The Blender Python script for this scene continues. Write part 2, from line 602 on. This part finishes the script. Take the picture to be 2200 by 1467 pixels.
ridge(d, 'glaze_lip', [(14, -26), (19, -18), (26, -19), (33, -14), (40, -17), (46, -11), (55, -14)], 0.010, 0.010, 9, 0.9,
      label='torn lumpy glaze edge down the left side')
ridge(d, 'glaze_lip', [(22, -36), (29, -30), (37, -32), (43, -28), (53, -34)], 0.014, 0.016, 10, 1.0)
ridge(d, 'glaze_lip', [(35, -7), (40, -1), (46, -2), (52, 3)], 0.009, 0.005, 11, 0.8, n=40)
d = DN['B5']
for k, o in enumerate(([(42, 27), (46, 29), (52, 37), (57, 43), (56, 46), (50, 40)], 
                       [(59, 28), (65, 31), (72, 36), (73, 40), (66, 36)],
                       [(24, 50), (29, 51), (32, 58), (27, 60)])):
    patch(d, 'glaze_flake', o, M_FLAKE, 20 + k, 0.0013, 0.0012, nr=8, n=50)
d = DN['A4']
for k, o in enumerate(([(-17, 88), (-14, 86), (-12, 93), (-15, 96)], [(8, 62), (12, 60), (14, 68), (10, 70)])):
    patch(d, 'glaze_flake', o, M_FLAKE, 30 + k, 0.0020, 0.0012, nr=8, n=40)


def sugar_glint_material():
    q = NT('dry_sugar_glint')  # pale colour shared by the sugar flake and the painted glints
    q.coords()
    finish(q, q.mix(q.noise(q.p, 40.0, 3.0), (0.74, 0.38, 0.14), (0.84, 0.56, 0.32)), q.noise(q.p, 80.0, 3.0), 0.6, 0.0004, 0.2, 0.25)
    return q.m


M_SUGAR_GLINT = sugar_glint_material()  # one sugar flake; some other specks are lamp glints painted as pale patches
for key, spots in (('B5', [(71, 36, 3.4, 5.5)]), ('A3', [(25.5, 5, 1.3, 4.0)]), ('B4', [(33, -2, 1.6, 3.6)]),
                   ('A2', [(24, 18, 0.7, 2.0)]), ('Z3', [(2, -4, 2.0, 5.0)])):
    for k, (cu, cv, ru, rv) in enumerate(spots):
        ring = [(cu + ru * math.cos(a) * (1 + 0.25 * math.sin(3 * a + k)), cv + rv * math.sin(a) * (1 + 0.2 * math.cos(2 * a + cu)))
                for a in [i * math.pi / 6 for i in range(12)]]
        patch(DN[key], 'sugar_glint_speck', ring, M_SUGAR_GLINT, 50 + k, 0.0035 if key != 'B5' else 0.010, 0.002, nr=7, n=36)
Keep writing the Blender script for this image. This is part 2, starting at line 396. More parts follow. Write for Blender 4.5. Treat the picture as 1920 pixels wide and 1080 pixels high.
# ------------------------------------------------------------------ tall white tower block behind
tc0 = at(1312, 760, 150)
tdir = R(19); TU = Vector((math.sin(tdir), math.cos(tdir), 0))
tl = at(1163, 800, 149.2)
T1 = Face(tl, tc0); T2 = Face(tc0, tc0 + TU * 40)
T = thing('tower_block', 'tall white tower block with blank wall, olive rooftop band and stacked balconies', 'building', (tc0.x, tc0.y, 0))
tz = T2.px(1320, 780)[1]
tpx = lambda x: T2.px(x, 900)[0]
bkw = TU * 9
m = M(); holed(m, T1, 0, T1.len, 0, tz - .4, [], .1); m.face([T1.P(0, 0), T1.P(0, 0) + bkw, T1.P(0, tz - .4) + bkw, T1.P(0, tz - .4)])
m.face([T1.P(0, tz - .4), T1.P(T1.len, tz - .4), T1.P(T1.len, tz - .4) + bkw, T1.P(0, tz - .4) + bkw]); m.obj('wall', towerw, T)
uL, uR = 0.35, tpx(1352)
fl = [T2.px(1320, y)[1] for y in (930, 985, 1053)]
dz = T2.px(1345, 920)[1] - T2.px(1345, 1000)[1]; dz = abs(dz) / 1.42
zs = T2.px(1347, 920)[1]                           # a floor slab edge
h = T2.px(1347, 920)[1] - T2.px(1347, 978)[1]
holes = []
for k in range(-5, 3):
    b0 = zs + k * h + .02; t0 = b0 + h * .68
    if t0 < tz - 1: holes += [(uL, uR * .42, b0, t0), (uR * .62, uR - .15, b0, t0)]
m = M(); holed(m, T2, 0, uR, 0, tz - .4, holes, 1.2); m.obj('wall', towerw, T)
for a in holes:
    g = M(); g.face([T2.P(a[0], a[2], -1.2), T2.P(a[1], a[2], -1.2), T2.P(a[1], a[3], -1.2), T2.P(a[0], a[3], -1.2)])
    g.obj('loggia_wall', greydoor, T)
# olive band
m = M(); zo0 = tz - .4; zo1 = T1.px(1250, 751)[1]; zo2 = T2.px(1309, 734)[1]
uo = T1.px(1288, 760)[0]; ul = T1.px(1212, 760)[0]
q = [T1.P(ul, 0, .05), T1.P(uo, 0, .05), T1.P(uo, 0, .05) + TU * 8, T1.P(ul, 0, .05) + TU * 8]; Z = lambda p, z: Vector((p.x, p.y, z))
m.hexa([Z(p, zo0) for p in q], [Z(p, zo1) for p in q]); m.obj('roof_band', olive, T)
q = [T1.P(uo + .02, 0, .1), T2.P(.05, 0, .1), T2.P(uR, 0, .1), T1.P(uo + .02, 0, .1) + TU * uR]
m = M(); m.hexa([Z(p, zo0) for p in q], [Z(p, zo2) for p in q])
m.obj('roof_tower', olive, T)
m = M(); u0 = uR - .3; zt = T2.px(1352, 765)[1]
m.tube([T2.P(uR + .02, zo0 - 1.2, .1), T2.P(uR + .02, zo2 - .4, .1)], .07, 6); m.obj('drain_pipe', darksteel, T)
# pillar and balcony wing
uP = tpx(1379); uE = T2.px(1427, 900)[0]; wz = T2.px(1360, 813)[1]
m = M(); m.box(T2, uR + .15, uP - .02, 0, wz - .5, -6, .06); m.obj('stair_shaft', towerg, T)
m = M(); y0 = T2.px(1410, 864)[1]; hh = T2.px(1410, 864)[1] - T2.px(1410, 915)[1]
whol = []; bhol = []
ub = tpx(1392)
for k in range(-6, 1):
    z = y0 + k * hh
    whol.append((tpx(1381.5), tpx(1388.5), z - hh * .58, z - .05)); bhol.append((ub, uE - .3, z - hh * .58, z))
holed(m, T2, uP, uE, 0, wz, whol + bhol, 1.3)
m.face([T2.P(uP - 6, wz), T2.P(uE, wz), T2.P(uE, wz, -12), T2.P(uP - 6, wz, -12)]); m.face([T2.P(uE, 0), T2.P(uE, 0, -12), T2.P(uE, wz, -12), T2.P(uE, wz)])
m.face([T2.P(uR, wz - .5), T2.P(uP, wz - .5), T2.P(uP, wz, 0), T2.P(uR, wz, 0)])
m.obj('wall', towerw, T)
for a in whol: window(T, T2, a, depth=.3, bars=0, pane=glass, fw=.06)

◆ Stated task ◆
In the data above, count the lines where the word "Blender" appears; reply with the number only.

◆ Solution below ◆
2